Opinion
No. 22191.
Delivered June 17, 1942.
1. — Operation of Oversized Vehicle — Information.
An information, charging that defendant "caused and permitted an oversized vehicle" to be driven, operated and moved upon a highway, held subject to a motion to quash as vague, indefinite, and failing to charge offense.
2. — State's Pleading.
An accused is entitled to know from the State's pleading, the nature of the accusation against him, and wherein he is alleged to have violated the law.
Appeal from County Court of Donley County. Hon. R. Y. King, Judge.
Appeal from conviction for operating an oversized vehicle upon a public highway; penalty, fine of $25.00.
Reversed and prosecution ordered dismissed.
The opinion states the case.
Clayton Bradley, of Amarillo, for appellant.
Spurgeon E. Bell, State's Attorney, of Austin, for the State.
The conviction is for operating an oversized vehicle upon a public highway; the punishment, a fine of $25.00.
The information, in its charging part, reads as follows: "did then and there unlawfully as owner, cause d and permitt ed an oversized vehicle to be driven, operated and moved upon a highway in Donley County, Texas, to-wit; the public highway leading from Clarendon to Goldston and commonly known as State Highway No. 18, without having a permit issued by the Texas Highway Department or under its direction and without having a designated route marked off by the State Highway Department or under its direction."
By motion to quash, appellant attacked the sufficiency of the information as being vague, indefinite, and as failing to charge any offense.
The information was subject to the defects charged. The motion to quash should have been sustained.
The provisions of Art. 827a, Sec. 3, P. C., under which this prosecution was had, make it unlawful to operate, upon the public highways of this State, vehicles of size or weight exceeding certain limitations. The limitations appear in said Article and govern the width, length and height of the vehicles. The term "oversized," as used in the information, is not known to, and does not appear in, the statute. Whether such term has reference to width, length or height of the vehicle is not susceptible of ascertainment.
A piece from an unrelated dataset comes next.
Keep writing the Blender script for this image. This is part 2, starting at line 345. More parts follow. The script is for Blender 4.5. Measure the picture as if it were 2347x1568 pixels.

Such fact demonstrates the vague and indefinite allegations upon which the State relied and obtained this conviction.
An accused is entitled to know, from the State's pleading, the nature of the accusation against him and wherein he is alleged to have violated the law. Parker v. State, 114 S.W.2d 906, 134 Tex.Crim. R.; Gutierrez v. State, 68 S.W.2d 198, 125 Tex.Crim. R.; Ex parte Vasquez, 56 S.W.2d 190, 122 Tex.Crim. R.; Monroe v. State, 157 S.W.2d 648.
From what we have said, it follows that the judgment of the trial court is reversed and the prosecution ordered dismissed.
The foregoing opinion of the Commission of Appeals has been examined by the Judges of the Court of Criminal Appeals and approved by the Court.